Take the lines from the beginning of the material through the line containing "SC = bpy.context.scene" and retype them exactly, leaving the pictures out.

** start DATA EXTRACT **

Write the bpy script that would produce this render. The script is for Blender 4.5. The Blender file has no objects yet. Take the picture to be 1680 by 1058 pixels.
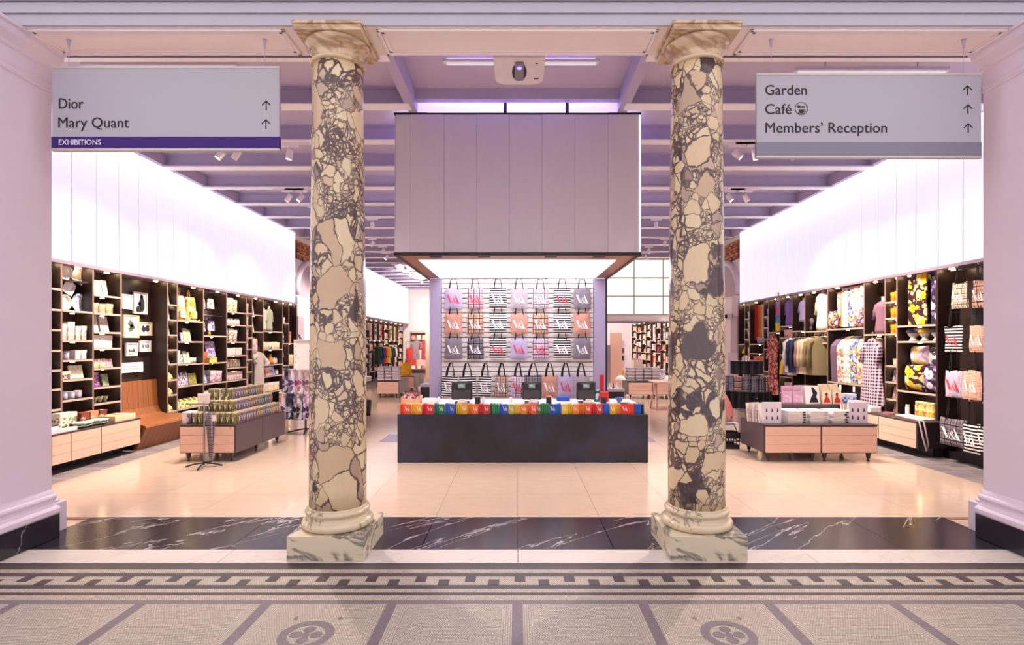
import bpy, math, random
from mathutils import Vector, Matrix
random.seed(7)
PI = math.pi
C = bpy.context.scene.collection
SC = bpy.context.scene

# ------------------------------------------------------------------ camera, world, exposure, big lights
F, VX, VY, EYE = 880.0, 849.0, 564.0, 1.6
cd = bpy.data.cameras.new('camera'); cam = bpy.data.objects.new('camera', cd); C.objects.link(cam)
cam.location = (0, 0, EYE); cam.rotation_euler = (PI / 2, 0, 0)
cd.sensor_width = 36; cd.lens = F / 1680 * 36
cd.shift_x = -(VX - 840) / 1680; cd.shift_y = (VY - 529) / 1680
cd.clip_start = 0.05
SC.camera = cam
w = bpy.data.worlds.new('world'); SC.world = w; w.use_nodes = True
w.node_tree.nodes['Background'].inputs[0].default_value = (0.86, 0.79, 0.845, 1)
w.node_tree.nodes['Background'].inputs[1].default_value = 0.66
SC.view_settings.view_transform = 'Standard'; SC.view_settings.look = 'None'
SC.view_settings.exposure = 1.2; SC.view_settings.gamma = 1; SC.view_settings.use_curve_mapping = False
SC.cycles.max_bounces = 6; SC.cycles.diffuse_bounces = 4; SC.cycles.glossy_bounces = 3
SC.cycles.transmission_bounces = 3; SC.cycles.sample_clamp_indirect = 6; SC.cycles.caustics_reflective = False
SC.cycles.caustics_refractive = False

SCREEN_E, SPOT_W, LED_E, CANOPY_E, GRID_E = .37, 230, 26, 2.3, .46

# ------------------------------------------------------------------ materials
MATS = {}
def lin(c):
    if isinstance(c, str):
        c = [int(c[i:i + 2], 16) / 255 for i in (0, 2, 4)]
    return tuple((v / 12.92 if v <= .04045 else ((v + .055) / 1.055) ** 2.4) for v in c) + (1,)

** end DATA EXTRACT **

*EXPECTED ANSWER*
Write the bpy script that would produce this render. The script is for Blender 4.5. The Blender file has no objects yet. Take the picture to be 1680 by 1058 pixels.
import bpy, math, random
from mathutils import Vector, Matrix
random.seed(7)
PI = math.pi
C = bpy.context.scene.collection
SC = bpy.context.scene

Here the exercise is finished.